Print the records below from the first line through the line containing "0.8, 900.0, 0.2)", both included, word for word.

[Start of DATA RECORDS]

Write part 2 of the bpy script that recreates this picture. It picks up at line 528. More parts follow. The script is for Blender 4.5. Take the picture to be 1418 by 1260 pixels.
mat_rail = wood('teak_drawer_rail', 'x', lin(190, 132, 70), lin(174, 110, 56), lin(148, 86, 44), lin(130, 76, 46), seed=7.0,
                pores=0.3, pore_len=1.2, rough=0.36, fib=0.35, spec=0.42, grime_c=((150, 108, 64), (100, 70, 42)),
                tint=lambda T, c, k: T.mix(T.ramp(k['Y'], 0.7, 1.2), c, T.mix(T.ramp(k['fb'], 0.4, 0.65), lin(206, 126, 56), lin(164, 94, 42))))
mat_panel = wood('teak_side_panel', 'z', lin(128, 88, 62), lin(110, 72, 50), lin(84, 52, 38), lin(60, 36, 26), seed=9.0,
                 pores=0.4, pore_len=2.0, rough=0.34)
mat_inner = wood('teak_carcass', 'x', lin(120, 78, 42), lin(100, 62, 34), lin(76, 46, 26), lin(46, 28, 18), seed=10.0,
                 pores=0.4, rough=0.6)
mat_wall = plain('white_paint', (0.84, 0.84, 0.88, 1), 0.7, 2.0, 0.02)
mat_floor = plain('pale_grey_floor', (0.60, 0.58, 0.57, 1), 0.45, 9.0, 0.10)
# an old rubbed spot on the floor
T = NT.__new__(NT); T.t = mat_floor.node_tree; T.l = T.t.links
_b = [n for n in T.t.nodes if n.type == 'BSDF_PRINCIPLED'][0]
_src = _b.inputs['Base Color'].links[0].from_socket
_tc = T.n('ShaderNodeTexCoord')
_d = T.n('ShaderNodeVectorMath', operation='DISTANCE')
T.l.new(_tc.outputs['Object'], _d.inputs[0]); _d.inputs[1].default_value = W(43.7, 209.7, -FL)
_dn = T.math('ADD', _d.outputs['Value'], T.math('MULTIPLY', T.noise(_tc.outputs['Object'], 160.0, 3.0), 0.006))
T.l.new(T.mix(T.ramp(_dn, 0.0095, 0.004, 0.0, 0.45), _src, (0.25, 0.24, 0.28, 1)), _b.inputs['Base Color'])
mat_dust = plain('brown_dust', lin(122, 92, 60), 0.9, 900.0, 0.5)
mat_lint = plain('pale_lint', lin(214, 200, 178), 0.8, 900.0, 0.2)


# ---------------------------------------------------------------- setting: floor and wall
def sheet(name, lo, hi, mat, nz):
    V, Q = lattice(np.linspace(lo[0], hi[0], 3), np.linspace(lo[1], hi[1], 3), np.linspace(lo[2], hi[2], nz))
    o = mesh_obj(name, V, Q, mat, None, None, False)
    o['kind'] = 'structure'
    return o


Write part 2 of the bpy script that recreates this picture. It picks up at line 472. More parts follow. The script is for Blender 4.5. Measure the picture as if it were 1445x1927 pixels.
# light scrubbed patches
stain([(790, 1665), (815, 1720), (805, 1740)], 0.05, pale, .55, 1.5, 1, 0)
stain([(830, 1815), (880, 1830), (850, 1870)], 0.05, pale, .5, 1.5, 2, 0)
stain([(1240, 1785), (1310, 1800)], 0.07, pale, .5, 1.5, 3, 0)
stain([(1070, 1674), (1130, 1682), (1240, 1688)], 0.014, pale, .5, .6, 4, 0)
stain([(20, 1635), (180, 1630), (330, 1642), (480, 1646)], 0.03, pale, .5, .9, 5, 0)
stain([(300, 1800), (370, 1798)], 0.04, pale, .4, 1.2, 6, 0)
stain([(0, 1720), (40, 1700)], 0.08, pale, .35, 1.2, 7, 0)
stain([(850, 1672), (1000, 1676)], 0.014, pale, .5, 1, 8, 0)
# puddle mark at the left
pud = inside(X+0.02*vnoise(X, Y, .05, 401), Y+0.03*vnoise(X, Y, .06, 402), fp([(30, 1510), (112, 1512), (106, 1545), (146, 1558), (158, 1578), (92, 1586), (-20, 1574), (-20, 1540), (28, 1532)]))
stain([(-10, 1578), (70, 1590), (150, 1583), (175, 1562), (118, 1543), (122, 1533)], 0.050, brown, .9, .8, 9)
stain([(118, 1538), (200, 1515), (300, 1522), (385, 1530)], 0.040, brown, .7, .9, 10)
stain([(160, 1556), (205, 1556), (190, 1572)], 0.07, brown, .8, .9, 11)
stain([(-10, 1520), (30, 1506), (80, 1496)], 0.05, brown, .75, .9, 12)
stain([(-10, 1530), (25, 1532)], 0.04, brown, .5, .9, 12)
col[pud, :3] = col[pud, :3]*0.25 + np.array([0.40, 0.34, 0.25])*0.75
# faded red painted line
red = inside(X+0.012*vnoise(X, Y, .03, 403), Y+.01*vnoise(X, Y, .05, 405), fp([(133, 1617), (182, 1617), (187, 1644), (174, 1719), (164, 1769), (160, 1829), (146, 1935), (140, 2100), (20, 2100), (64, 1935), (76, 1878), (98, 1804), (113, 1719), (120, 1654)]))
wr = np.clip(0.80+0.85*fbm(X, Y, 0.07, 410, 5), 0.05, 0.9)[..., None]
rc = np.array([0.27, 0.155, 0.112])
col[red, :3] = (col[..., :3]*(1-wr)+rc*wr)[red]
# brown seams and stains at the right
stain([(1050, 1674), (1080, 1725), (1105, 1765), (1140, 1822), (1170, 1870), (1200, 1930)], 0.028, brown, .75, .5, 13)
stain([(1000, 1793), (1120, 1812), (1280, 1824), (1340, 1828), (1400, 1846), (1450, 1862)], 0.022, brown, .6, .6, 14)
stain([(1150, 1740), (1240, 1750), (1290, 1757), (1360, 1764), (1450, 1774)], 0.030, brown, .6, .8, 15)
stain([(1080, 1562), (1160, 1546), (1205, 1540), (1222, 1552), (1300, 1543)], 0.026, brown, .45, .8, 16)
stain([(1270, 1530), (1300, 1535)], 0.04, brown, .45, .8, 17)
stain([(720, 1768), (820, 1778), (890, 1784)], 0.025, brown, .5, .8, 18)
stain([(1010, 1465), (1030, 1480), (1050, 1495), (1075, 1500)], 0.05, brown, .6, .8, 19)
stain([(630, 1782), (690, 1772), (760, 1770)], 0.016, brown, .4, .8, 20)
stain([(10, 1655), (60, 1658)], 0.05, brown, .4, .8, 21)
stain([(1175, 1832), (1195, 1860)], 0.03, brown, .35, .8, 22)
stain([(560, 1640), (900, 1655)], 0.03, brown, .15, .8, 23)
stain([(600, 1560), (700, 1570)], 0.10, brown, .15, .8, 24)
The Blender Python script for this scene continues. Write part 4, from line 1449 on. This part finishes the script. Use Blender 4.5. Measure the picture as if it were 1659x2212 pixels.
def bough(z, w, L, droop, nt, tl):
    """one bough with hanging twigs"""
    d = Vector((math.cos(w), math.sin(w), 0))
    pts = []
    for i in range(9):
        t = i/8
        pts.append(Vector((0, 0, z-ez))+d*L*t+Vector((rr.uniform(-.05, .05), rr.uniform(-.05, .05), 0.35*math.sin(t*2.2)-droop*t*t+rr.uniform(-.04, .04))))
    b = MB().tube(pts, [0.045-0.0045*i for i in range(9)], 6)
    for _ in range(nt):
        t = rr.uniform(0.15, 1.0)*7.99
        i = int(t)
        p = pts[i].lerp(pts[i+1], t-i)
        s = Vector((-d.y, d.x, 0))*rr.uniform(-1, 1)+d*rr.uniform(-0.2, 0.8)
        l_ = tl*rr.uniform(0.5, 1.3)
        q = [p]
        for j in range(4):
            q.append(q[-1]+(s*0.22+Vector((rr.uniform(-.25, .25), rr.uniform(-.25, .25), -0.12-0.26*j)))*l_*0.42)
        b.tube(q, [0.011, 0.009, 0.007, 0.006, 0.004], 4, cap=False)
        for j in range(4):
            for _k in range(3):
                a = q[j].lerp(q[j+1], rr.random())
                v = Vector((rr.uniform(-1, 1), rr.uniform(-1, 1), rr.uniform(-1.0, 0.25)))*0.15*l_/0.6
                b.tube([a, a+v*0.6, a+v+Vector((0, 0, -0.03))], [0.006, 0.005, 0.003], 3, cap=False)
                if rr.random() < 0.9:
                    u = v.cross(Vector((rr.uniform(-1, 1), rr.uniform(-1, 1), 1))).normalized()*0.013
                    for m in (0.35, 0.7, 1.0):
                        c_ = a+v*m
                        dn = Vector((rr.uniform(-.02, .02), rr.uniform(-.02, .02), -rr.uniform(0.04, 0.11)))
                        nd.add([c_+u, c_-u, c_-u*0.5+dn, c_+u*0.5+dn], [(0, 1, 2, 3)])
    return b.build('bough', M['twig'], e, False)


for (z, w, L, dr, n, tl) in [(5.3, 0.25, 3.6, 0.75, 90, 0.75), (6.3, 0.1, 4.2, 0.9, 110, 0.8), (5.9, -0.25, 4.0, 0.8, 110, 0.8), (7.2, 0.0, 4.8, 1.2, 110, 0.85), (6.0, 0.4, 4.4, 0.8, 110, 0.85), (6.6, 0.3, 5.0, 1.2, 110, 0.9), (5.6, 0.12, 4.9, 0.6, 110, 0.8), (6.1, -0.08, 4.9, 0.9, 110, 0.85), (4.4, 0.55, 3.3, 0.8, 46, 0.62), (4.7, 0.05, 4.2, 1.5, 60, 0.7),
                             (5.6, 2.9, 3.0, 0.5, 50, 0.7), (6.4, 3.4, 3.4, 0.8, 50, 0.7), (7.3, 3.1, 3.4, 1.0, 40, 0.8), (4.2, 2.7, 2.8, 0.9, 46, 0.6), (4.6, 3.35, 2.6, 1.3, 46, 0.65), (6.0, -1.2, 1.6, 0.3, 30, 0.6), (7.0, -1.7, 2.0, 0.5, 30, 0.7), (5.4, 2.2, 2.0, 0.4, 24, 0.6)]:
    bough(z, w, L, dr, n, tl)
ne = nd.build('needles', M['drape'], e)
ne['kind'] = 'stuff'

[End of DATA RECORDS]

▶ REPLY TO THE EXERCISE:
Write part 2 of the bpy script that recreates this picture. It picks up at line 528. More parts follow. The script is for Blender 4.5. Take the picture to be 1418 by 1260 pixels.
mat_rail = wood('teak_drawer_rail', 'x', lin(190, 132, 70), lin(174, 110, 56), lin(148, 86, 44), lin(130, 76, 46), seed=7.0,
                pores=0.3, pore_len=1.2, rough=0.36, fib=0.35, spec=0.42, grime_c=((150, 108, 64), (100, 70, 42)),
                tint=lambda T, c, k: T.mix(T.ramp(k['Y'], 0.7, 1.2), c, T.mix(T.ramp(k['fb'], 0.4, 0.65), lin(206, 126, 56), lin(164, 94, 42))))
mat_panel = wood('teak_side_panel', 'z', lin(128, 88, 62), lin(110, 72, 50), lin(84, 52, 38), lin(60, 36, 26), seed=9.0,
                 pores=0.4, pore_len=2.0, rough=0.34)
mat_inner = wood('teak_carcass', 'x', lin(120, 78, 42), lin(100, 62, 34), lin(76, 46, 26), lin(46, 28, 18), seed=10.0,
                 pores=0.4, rough=0.6)
mat_wall = plain('white_paint', (0.84, 0.84, 0.88, 1), 0.7, 2.0, 0.02)
mat_floor = plain('pale_grey_floor', (0.60, 0.58, 0.57, 1), 0.45, 9.0, 0.10)
# an old rubbed spot on the floor
T = NT.__new__(NT); T.t = mat_floor.node_tree; T.l = T.t.links
_b = [n for n in T.t.nodes if n.type == 'BSDF_PRINCIPLED'][0]
_src = _b.inputs['Base Color'].links[0].from_socket
_tc = T.n('ShaderNodeTexCoord')
_d = T.n('ShaderNodeVectorMath', operation='DISTANCE')
T.l.new(_tc.outputs['Object'], _d.inputs[0]); _d.inputs[1].default_value = W(43.7, 209.7, -FL)
_dn = T.math('ADD', _d.outputs['Value'], T.math('MULTIPLY', T.noise(_tc.outputs['Object'], 160.0, 3.0), 0.006))
T.l.new(T.mix(T.ramp(_dn, 0.0095, 0.004, 0.0, 0.45), _src, (0.25, 0.24, 0.28, 1)), _b.inputs['Base Color'])
mat_dust = plain('brown_dust', lin(122, 92, 60), 0.9, 900.0, 0.5)
mat_lint = plain('pale_lint', lin(214, 200, 178), 0.8, 900.0, 0.2)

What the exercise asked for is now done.